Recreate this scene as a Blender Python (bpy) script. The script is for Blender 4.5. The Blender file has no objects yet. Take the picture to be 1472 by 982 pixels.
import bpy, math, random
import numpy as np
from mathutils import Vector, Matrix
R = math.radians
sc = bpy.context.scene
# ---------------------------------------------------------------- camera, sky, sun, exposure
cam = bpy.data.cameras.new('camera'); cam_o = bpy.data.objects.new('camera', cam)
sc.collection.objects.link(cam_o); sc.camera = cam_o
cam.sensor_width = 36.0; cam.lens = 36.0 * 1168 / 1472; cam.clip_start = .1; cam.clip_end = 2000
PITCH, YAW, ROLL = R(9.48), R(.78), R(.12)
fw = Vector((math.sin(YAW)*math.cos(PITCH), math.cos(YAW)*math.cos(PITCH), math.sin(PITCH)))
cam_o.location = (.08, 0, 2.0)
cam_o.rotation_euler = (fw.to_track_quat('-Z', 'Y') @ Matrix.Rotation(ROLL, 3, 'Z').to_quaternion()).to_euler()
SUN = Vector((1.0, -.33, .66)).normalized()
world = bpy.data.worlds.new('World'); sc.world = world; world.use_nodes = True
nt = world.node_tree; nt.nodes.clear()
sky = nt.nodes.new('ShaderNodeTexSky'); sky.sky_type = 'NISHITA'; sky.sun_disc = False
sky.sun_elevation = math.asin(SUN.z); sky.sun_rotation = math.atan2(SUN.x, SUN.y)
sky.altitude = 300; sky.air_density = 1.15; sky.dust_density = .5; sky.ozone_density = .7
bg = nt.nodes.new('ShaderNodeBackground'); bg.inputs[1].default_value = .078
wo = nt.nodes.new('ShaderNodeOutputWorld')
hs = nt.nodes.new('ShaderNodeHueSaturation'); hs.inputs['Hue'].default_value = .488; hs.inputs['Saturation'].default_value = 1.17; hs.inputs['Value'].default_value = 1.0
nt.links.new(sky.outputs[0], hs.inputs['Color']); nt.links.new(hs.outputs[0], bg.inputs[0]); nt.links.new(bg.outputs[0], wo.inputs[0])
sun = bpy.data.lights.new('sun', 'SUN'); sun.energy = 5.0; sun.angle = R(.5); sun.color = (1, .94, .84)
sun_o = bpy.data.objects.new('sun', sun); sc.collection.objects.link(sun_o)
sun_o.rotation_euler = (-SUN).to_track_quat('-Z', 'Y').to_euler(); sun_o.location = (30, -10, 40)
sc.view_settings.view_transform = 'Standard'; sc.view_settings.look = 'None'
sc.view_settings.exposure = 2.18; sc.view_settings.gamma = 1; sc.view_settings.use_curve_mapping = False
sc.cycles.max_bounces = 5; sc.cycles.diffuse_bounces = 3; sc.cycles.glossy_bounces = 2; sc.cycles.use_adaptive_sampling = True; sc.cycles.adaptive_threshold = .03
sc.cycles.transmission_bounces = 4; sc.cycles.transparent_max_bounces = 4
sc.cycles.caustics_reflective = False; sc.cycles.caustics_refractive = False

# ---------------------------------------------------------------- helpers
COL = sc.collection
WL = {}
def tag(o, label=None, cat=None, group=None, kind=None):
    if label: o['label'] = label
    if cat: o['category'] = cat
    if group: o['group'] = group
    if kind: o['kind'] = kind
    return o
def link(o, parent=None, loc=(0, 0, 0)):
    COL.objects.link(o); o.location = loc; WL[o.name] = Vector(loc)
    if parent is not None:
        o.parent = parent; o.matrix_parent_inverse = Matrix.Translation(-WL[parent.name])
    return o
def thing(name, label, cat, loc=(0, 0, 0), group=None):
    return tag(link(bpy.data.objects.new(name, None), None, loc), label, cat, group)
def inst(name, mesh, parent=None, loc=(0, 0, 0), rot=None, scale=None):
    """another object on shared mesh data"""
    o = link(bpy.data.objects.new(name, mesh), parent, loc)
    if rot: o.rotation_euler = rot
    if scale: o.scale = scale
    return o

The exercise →
Go back to the listing above and please repeat it exactly.

Answer in full →
Recreate this scene as a Blender Python (bpy) script. The script is for Blender 4.5. The Blender file has no objects yet. Take the picture to be 1472 by 982 pixels.
import bpy, math, random
import numpy as np
from mathutils import Vector, Matrix
R = math.radians
sc = bpy.context.scene
# ---------------------------------------------------------------- camera, sky, sun, exposure
cam = bpy.data.cameras.new('camera'); cam_o = bpy.data.objects.new('camera', cam)
sc.collection.objects.link(cam_o); sc.camera = cam_o
cam.sensor_width = 36.0; cam.lens = 36.0 * 1168 / 1472; cam.clip_start = .1; cam.clip_end = 2000
PITCH, YAW, ROLL = R(9.48), R(.78), R(.12)
fw = Vector((math.sin(YAW)*math.cos(PITCH), math.cos(YAW)*math.cos(PITCH), math.sin(PITCH)))
cam_o.location = (.08, 0, 2.0)
cam_o.rotation_euler = (fw.to_track_quat('-Z', 'Y') @ Matrix.Rotation(ROLL, 3, 'Z').to_quaternion()).to_euler()
SUN = Vector((1.0, -.33, .66)).normalized()
world = bpy.data.worlds.new('World'); sc.world = world; world.use_nodes = True
nt = world.node_tree; nt.nodes.clear()
sky = nt.nodes.new('ShaderNodeTexSky'); sky.sky_type = 'NISHITA'; sky.sun_disc = False
sky.sun_elevation = math.asin(SUN.z); sky.sun_rotation = math.atan2(SUN.x, SUN.y)
sky.altitude = 300; sky.air_density = 1.15; sky.dust_density = .5; sky.ozone_density = .7
bg = nt.nodes.new('ShaderNodeBackground'); bg.inputs[1].default_value = .078
wo = nt.nodes.new('ShaderNodeOutputWorld')
hs = nt.nodes.new('ShaderNodeHueSaturation'); hs.inputs['Hue'].default_value = .488; hs.inputs['Saturation'].default_value = 1.17; hs.inputs['Value'].default_value = 1.0
nt.links.new(sky.outputs[0], hs.inputs['Color']); nt.links.new(hs.outputs[0], bg.inputs[0]); nt.links.new(bg.outputs[0], wo.inputs[0])
sun = bpy.data.lights.new('sun', 'SUN'); sun.energy = 5.0; sun.angle = R(.5); sun.color = (1, .94, .84)
sun_o = bpy.data.objects.new('sun', sun); sc.collection.objects.link(sun_o)
sun_o.rotation_euler = (-SUN).to_track_quat('-Z', 'Y').to_euler(); sun_o.location = (30, -10, 40)
sc.view_settings.view_transform = 'Standard'; sc.view_settings.look = 'None'
sc.view_settings.exposure = 2.18; sc.view_settings.gamma = 1; sc.view_settings.use_curve_mapping = False
sc.cycles.max_bounces = 5; sc.cycles.diffuse_bounces = 3; sc.cycles.glossy_bounces = 2; sc.cycles.use_adaptive_sampling = True; sc.cycles.adaptive_threshold = .03
sc.cycles.transmission_bounces = 4; sc.cycles.transparent_max_bounces = 4
sc.cycles.caustics_reflective = False; sc.cycles.caustics_refractive = False

# ---------------------------------------------------------------- helpers
COL = sc.collection
WL = {}
def tag(o, label=None, cat=None, group=None, kind=None):
    if label: o['label'] = label
    if cat: o['category'] = cat
    if group: o['group'] = group
    if kind: o['kind'] = kind
    return o
def link(o, parent=None, loc=(0, 0, 0)):
    COL.objects.link(o); o.location = loc; WL[o.name] = Vector(loc)
    if parent is not None:
        o.parent = parent; o.matrix_parent_inverse = Matrix.Translation(-WL[parent.name])
    return o
def thing(name, label, cat, loc=(0, 0, 0), group=None):
    return tag(link(bpy.data.objects.new(name, None), None, loc), label, cat, group)
def inst(name, mesh, parent=None, loc=(0, 0, 0), rot=None, scale=None):
    """another object on shared mesh data"""
    o = link(bpy.data.objects.new(name, mesh), parent, loc)
    if rot: o.rotation_euler = rot
    if scale: o.scale = scale
    return o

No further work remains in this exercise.